A week after the terror attacks on Sep. 11, 2001, real estate mogul and reality TV star Donald Trump -- after boasting that with the World Trade Center gone, his building was now the "tallest in Lower Manhattan" -- said that the Twin Towers were "not great buildings" until they fell down.

Crooks and Liars pointed to a Sep. 18, 2001 New York Post story about Trump's conversation with a Page Six reporter one week after the attacks.

“Once they get it cleared -- and that is going to be a very long process -- we will all have a better idea of what can be done on the site,” Trump said. “The current mindset is to put up new towers, and I agree with that.”

He went on to say that the Twin Towers only became "great" when they were destroyed.

“To be blunt, they were not ‘great’ buildings,” said Trump. “They only became great upon their demise last Tuesday.”

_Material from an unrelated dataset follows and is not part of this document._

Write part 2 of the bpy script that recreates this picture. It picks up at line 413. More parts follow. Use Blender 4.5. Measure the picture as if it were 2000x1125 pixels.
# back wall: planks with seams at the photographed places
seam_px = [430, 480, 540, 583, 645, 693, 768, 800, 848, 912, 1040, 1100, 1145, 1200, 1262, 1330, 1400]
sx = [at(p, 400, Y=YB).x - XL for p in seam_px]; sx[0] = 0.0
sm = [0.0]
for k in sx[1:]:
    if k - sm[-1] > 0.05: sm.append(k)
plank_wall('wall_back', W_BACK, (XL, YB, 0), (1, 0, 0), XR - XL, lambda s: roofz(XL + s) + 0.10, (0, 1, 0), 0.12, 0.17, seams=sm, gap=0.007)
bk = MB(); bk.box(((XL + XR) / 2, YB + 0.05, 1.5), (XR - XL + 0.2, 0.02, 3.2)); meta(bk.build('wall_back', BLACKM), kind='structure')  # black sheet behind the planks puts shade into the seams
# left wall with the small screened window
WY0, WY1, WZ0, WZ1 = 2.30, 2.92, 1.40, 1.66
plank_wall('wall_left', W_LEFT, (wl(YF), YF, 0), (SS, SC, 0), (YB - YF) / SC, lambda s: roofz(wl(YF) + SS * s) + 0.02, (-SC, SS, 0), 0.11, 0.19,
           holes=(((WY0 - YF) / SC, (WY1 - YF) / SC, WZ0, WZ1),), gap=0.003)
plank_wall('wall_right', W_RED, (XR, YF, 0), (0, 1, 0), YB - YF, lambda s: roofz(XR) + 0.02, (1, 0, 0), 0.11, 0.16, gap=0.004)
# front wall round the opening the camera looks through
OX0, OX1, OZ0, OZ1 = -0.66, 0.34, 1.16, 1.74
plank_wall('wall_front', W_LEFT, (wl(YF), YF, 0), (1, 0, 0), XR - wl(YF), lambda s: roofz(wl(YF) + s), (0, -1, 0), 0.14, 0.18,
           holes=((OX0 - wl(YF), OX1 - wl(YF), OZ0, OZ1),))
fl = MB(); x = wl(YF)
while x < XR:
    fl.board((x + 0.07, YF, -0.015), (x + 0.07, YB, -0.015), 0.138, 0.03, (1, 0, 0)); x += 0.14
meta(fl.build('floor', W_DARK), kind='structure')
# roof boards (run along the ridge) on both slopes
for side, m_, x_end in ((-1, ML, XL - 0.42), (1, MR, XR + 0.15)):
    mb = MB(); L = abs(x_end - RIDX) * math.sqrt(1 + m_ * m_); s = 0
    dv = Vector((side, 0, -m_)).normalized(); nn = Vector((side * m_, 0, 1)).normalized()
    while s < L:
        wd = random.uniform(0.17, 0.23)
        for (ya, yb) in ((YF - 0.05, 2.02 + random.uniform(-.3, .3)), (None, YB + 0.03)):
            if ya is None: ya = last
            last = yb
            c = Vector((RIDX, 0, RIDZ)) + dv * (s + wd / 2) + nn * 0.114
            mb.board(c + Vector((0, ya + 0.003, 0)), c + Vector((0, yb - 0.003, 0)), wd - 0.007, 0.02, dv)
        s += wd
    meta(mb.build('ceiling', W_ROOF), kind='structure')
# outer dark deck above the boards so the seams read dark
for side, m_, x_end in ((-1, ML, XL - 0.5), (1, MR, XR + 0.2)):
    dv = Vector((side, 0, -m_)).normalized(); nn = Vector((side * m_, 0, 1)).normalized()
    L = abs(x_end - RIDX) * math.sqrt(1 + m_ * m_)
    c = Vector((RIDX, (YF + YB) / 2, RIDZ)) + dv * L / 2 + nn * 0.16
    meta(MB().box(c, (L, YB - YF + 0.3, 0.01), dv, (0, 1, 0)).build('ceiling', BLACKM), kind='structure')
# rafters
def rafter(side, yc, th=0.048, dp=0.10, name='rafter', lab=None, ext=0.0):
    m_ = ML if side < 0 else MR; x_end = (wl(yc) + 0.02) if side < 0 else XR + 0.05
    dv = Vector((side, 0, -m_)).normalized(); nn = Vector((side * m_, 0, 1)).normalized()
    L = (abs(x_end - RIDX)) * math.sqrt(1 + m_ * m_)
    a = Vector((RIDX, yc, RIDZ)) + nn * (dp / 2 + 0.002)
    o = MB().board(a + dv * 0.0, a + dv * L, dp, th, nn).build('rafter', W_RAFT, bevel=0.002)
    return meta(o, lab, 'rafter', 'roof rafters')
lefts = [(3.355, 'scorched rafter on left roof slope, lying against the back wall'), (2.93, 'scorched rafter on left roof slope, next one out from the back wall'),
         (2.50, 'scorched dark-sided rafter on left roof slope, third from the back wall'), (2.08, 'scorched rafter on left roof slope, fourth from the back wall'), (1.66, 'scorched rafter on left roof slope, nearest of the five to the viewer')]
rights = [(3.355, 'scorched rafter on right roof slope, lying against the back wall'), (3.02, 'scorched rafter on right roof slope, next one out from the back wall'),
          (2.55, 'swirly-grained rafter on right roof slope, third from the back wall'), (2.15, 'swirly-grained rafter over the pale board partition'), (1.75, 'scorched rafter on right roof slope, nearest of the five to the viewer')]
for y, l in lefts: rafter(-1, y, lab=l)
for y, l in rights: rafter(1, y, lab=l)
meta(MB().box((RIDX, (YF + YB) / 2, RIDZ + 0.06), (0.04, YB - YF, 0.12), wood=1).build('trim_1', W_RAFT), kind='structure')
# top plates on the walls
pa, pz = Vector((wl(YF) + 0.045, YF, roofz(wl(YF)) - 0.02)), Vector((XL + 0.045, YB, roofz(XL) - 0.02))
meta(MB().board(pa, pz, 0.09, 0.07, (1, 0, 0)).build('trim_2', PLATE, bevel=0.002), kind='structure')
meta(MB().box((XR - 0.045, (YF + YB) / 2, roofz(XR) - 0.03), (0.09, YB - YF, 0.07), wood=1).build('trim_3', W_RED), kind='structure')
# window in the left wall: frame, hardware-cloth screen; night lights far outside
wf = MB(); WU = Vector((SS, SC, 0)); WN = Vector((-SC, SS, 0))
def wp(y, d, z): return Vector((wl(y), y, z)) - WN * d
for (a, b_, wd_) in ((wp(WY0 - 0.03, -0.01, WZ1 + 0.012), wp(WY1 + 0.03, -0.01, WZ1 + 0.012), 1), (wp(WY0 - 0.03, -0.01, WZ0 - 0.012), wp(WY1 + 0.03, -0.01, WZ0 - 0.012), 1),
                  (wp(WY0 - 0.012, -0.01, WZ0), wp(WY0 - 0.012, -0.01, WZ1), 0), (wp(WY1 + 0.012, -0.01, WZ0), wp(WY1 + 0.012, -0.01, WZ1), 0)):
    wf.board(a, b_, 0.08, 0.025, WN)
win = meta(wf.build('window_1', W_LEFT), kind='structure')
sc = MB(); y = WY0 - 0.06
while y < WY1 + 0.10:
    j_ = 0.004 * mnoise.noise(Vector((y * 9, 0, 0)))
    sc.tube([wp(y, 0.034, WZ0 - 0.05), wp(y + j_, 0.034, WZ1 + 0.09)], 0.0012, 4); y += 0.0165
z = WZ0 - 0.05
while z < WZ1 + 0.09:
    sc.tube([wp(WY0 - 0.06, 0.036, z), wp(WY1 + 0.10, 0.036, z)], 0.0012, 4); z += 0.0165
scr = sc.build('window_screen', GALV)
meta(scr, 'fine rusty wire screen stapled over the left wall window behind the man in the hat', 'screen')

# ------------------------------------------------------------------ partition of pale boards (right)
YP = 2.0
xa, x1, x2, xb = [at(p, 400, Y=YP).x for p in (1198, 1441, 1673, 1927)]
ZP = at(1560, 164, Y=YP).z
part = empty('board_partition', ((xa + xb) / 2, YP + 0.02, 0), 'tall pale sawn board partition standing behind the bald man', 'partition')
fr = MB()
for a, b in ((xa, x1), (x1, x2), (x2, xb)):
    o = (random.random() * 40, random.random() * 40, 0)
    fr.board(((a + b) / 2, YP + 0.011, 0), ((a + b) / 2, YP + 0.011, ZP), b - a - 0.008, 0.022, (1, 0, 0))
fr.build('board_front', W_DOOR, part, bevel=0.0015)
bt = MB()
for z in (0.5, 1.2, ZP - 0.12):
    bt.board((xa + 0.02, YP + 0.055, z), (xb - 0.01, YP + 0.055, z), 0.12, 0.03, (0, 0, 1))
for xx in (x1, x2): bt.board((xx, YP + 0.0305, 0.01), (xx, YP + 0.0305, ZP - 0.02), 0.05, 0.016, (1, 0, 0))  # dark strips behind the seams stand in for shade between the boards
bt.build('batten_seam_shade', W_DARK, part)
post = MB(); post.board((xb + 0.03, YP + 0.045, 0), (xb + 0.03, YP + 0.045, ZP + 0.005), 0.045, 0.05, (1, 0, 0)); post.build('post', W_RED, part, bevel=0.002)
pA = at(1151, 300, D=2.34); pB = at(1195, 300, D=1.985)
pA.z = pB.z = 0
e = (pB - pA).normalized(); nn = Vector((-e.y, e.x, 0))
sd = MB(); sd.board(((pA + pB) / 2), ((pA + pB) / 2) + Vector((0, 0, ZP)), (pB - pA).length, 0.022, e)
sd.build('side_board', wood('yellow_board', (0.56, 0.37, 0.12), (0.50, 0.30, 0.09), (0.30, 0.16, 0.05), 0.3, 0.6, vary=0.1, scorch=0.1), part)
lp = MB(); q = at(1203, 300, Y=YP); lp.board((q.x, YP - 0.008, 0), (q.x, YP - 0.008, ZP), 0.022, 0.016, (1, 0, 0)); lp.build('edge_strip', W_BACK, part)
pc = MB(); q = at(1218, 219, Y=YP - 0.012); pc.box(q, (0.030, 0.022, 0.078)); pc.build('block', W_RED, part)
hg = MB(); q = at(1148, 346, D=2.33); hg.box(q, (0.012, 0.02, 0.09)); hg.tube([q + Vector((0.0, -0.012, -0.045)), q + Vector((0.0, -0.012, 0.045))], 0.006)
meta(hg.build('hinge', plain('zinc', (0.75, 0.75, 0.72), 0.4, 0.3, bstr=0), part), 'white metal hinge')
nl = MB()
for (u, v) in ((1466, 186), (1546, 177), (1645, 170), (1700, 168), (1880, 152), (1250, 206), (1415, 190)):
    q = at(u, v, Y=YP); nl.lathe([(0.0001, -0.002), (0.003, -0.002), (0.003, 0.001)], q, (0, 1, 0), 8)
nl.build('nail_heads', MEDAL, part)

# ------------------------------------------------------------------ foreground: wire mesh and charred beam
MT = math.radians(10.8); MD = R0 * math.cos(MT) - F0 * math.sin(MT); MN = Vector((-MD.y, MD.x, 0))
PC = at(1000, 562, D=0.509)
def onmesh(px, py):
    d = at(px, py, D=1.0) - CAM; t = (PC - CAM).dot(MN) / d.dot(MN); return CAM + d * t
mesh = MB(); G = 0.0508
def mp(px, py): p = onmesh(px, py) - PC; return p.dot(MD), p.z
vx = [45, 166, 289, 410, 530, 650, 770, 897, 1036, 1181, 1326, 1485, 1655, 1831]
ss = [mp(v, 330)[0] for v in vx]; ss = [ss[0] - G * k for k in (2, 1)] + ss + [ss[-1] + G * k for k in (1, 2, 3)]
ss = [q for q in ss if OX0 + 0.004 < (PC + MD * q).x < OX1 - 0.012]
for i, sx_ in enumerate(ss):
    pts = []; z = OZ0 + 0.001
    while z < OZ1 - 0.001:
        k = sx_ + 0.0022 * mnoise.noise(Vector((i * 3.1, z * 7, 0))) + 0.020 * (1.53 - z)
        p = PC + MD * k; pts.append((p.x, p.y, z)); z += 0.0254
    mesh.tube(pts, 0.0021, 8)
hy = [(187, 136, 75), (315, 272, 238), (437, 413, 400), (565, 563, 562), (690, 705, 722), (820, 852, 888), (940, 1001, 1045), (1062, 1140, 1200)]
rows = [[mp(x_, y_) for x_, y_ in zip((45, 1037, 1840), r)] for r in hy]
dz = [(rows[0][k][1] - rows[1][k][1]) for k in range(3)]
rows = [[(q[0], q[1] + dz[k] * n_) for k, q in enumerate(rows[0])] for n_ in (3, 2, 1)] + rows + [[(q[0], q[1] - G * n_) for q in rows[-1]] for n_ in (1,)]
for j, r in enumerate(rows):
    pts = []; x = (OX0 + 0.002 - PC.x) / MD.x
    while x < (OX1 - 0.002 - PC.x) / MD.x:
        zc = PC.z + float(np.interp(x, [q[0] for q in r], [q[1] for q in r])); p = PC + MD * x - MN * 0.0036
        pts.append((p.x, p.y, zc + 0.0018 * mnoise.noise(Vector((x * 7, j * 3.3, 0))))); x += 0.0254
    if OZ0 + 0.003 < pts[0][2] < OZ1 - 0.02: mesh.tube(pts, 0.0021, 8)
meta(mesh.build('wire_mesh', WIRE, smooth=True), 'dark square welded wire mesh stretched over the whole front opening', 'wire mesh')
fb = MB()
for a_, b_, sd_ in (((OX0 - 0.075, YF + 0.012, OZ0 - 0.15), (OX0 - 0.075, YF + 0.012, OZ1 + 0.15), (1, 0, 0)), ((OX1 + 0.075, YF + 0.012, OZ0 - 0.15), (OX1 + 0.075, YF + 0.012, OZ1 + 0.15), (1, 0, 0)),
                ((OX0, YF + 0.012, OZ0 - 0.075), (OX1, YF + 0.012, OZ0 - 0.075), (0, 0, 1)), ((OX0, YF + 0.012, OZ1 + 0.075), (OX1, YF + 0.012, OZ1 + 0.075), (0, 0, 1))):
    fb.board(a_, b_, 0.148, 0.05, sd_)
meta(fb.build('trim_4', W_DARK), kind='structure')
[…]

“What goes up there should be a form of memorial to the dead. The buildings need to be a soul-soaring statement of our faith in the future,” he said. "This is a city largely based on great skyscrapers, and they will always be the essence of New York. That won’t change, just as the character of the people who live here will not be altered by this tragedy.”

Politico reported this weekend that on the day of the attacks, Trump's first thought was to boast to interviewer Alan Marcus that with the Twin Towers out of the way, his property at 40 Wall Street was now the tallest building in Lower Manhattan.

The 40 Wall Street building, Trump said, "actually was the second-tallest building in downtown Manhattan, and it was actually, before the World Trade Center, was the tallest-and then, when they built the World Trade Center, it became known as the second-tallest. And now it's the tallest."